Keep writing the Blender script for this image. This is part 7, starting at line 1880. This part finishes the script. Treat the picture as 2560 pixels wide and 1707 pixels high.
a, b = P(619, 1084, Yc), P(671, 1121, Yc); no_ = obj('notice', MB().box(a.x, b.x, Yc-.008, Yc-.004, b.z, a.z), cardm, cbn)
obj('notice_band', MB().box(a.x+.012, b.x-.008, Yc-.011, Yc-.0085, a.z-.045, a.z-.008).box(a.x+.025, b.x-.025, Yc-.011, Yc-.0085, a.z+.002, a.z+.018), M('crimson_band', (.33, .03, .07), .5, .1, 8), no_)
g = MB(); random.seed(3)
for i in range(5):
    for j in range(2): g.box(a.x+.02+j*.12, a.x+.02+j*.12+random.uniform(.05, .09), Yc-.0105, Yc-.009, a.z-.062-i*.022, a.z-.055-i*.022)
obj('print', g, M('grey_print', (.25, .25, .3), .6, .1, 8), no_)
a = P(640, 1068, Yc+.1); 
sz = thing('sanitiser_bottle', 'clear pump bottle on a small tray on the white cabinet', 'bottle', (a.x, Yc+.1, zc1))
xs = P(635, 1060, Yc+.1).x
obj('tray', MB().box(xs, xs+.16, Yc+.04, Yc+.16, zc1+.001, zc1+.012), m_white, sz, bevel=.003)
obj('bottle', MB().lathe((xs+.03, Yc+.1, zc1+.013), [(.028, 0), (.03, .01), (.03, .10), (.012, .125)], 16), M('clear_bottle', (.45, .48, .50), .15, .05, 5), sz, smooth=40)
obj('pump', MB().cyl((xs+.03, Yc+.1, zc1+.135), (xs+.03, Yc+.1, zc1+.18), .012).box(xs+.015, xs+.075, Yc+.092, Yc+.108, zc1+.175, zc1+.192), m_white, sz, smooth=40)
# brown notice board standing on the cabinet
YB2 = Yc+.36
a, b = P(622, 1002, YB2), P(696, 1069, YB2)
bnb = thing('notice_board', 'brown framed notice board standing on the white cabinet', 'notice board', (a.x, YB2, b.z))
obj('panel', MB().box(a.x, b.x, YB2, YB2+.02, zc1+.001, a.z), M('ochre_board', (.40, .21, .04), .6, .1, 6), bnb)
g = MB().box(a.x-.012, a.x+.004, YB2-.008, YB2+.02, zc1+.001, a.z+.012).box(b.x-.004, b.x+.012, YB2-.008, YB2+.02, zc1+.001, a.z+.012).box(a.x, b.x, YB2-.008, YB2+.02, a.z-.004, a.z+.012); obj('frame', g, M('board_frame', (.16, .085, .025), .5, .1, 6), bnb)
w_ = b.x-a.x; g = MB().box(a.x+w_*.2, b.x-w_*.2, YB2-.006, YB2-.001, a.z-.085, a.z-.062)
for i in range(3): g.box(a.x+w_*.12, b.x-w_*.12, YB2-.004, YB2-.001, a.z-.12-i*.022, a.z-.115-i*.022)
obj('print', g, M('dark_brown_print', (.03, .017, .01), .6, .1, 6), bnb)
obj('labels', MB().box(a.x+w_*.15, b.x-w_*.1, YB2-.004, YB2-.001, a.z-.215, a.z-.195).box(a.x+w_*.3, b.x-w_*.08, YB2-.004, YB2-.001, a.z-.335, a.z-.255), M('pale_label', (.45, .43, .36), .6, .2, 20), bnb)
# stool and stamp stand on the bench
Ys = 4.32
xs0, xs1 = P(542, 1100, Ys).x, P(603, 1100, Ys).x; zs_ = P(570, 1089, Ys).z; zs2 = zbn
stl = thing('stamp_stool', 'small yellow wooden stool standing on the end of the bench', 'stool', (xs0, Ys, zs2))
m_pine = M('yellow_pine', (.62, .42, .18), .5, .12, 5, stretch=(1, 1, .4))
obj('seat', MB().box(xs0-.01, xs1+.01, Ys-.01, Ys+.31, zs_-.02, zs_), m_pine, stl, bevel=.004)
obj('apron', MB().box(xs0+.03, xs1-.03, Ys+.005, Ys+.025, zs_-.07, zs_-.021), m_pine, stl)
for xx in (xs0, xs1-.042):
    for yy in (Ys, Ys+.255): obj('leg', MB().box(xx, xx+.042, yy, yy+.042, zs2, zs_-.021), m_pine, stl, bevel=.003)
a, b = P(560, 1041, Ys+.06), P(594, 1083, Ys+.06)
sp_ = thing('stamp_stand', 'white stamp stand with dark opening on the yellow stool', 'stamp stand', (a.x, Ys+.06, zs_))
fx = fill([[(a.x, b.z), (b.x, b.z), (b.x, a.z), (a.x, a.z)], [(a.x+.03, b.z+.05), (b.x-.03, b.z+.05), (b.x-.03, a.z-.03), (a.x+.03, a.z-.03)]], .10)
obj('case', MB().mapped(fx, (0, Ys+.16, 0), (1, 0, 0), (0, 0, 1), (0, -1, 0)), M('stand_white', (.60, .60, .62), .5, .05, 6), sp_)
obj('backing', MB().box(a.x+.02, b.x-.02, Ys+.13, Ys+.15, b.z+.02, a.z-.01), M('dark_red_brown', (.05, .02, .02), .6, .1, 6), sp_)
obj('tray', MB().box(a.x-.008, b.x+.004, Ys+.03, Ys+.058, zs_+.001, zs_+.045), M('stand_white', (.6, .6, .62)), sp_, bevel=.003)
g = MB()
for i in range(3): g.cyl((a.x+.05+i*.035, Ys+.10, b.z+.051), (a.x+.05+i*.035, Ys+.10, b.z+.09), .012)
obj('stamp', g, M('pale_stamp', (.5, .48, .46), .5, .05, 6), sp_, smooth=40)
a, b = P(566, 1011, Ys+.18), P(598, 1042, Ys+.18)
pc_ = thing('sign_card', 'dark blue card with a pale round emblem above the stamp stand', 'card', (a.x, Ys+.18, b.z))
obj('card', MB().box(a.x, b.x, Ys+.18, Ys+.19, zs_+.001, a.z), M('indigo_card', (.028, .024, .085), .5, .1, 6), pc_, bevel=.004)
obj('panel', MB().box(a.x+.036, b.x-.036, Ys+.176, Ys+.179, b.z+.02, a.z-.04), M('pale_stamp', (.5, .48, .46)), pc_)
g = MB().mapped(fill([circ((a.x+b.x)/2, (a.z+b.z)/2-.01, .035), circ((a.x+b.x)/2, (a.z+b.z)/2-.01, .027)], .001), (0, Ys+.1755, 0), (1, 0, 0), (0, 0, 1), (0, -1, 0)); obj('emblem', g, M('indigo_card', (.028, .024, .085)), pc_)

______

Given exercise: Print the listing above in its entirety, with every line exact.

Completed task:
Keep writing the Blender script for this image. This is part 7, starting at line 1880. This part finishes the script. Treat the picture as 2560 pixels wide and 1707 pixels high.
a, b = P(619, 1084, Yc), P(671, 1121, Yc); no_ = obj('notice', MB().box(a.x, b.x, Yc-.008, Yc-.004, b.z, a.z), cardm, cbn)
obj('notice_band', MB().box(a.x+.012, b.x-.008, Yc-.011, Yc-.0085, a.z-.045, a.z-.008).box(a.x+.025, b.x-.025, Yc-.011, Yc-.0085, a.z+.002, a.z+.018), M('crimson_band', (.33, .03, .07), .5, .1, 8), no_)
g = MB(); random.seed(3)
for i in range(5):
    for j in range(2): g.box(a.x+.02+j*.12, a.x+.02+j*.12+random.uniform(.05, .09), Yc-.0105, Yc-.009, a.z-.062-i*.022, a.z-.055-i*.022)
obj('print', g, M('grey_print', (.25, .25, .3), .6, .1, 8), no_)
a = P(640, 1068, Yc+.1); 
sz = thing('sanitiser_bottle', 'clear pump bottle on a small tray on the white cabinet', 'bottle', (a.x, Yc+.1, zc1))
xs = P(635, 1060, Yc+.1).x
obj('tray', MB().box(xs, xs+.16, Yc+.04, Yc+.16, zc1+.001, zc1+.012), m_white, sz, bevel=.003)
obj('bottle', MB().lathe((xs+.03, Yc+.1, zc1+.013), [(.028, 0), (.03, .01), (.03, .10), (.012, .125)], 16), M('clear_bottle', (.45, .48, .50), .15, .05, 5), sz, smooth=40)
obj('pump', MB().cyl((xs+.03, Yc+.1, zc1+.135), (xs+.03, Yc+.1, zc1+.18), .012).box(xs+.015, xs+.075, Yc+.092, Yc+.108, zc1+.175, zc1+.192), m_white, sz, smooth=40)
# brown notice board standing on the cabinet
YB2 = Yc+.36
a, b = P(622, 1002, YB2), P(696, 1069, YB2)
bnb = thing('notice_board', 'brown framed notice board standing on the white cabinet', 'notice board', (a.x, YB2, b.z))
obj('panel', MB().box(a.x, b.x, YB2, YB2+.02, zc1+.001, a.z), M('ochre_board', (.40, .21, .04), .6, .1, 6), bnb)
g = MB().box(a.x-.012, a.x+.004, YB2-.008, YB2+.02, zc1+.001, a.z+.012).box(b.x-.004, b.x+.012, YB2-.008, YB2+.02, zc1+.001, a.z+.012).box(a.x, b.x, YB2-.008, YB2+.02, a.z-.004, a.z+.012); obj('frame', g, M('board_frame', (.16, .085, .025), .5, .1, 6), bnb)
w_ = b.x-a.x; g = MB().box(a.x+w_*.2, b.x-w_*.2, YB2-.006, YB2-.001, a.z-.085, a.z-.062)
for i in range(3): g.box(a.x+w_*.12, b.x-w_*.12, YB2-.004, YB2-.001, a.z-.12-i*.022, a.z-.115-i*.022)
obj('print', g, M('dark_brown_print', (.03, .017, .01), .6, .1, 6), bnb)
obj('labels', MB().box(a.x+w_*.15, b.x-w_*.1, YB2-.004, YB2-.001, a.z-.215, a.z-.195).box(a.x+w_*.3, b.x-w_*.08, YB2-.004, YB2-.001, a.z-.335, a.z-.255), M('pale_label', (.45, .43, .36), .6, .2, 20), bnb)
# stool and stamp stand on the bench
Ys = 4.32
xs0, xs1 = P(542, 1100, Ys).x, P(603, 1100, Ys).x; zs_ = P(570, 1089, Ys).z; zs2 = zbn
stl = thing('stamp_stool', 'small yellow wooden stool standing on the end of the bench', 'stool', (xs0, Ys, zs2))
m_pine = M('yellow_pine', (.62, .42, .18), .5, .12, 5, stretch=(1, 1, .4))
obj('seat', MB().box(xs0-.01, xs1+.01, Ys-.01, Ys+.31, zs_-.02, zs_), m_pine, stl, bevel=.004)
obj('apron', MB().box(xs0+.03, xs1-.03, Ys+.005, Ys+.025, zs_-.07, zs_-.021), m_pine, stl)
for xx in (xs0, xs1-.042):
    for yy in (Ys, Ys+.255): obj('leg', MB().box(xx, xx+.042, yy, yy+.042, zs2, zs_-.021), m_pine, stl, bevel=.003)
a, b = P(560, 1041, Ys+.06), P(594, 1083, Ys+.06)
sp_ = thing('stamp_stand', 'white stamp stand with dark opening on the yellow stool', 'stamp stand', (a.x, Ys+.06, zs_))
fx = fill([[(a.x, b.z), (b.x, b.z), (b.x, a.z), (a.x, a.z)], [(a.x+.03, b.z+.05), (b.x-.03, b.z+.05), (b.x-.03, a.z-.03), (a.x+.03, a.z-.03)]], .10)
obj('case', MB().mapped(fx, (0, Ys+.16, 0), (1, 0, 0), (0, 0, 1), (0, -1, 0)), M('stand_white', (.60, .60, .62), .5, .05, 6), sp_)
obj('backing', MB().box(a.x+.02, b.x-.02, Ys+.13, Ys+.15, b.z+.02, a.z-.01), M('dark_red_brown', (.05, .02, .02), .6, .1, 6), sp_)
obj('tray', MB().box(a.x-.008, b.x+.004, Ys+.03, Ys+.058, zs_+.001, zs_+.045), M('stand_white', (.6, .6, .62)), sp_, bevel=.003)
g = MB()
for i in range(3): g.cyl((a.x+.05+i*.035, Ys+.10, b.z+.051), (a.x+.05+i*.035, Ys+.10, b.z+.09), .012)
obj('stamp', g, M('pale_stamp', (.5, .48, .46), .5, .05, 6), sp_, smooth=40)
a, b = P(566, 1011, Ys+.18), P(598, 1042, Ys+.18)
pc_ = thing('sign_card', 'dark blue card with a pale round emblem above the stamp stand', 'card', (a.x, Ys+.18, b.z))
obj('card', MB().box(a.x, b.x, Ys+.18, Ys+.19, zs_+.001, a.z), M('indigo_card', (.028, .024, .085), .5, .1, 6), pc_, bevel=.004)
obj('panel', MB().box(a.x+.036, b.x-.036, Ys+.176, Ys+.179, b.z+.02, a.z-.04), M('pale_stamp', (.5, .48, .46)), pc_)
g = MB().mapped(fill([circ((a.x+b.x)/2, (a.z+b.z)/2-.01, .035), circ((a.x+b.x)/2, (a.z+b.z)/2-.01, .027)], .001), (0, Ys+.1755, 0), (1, 0, 0), (0, 0, 1), (0, -1, 0)); obj('emblem', g, M('indigo_card', (.028, .024, .085)), pc_)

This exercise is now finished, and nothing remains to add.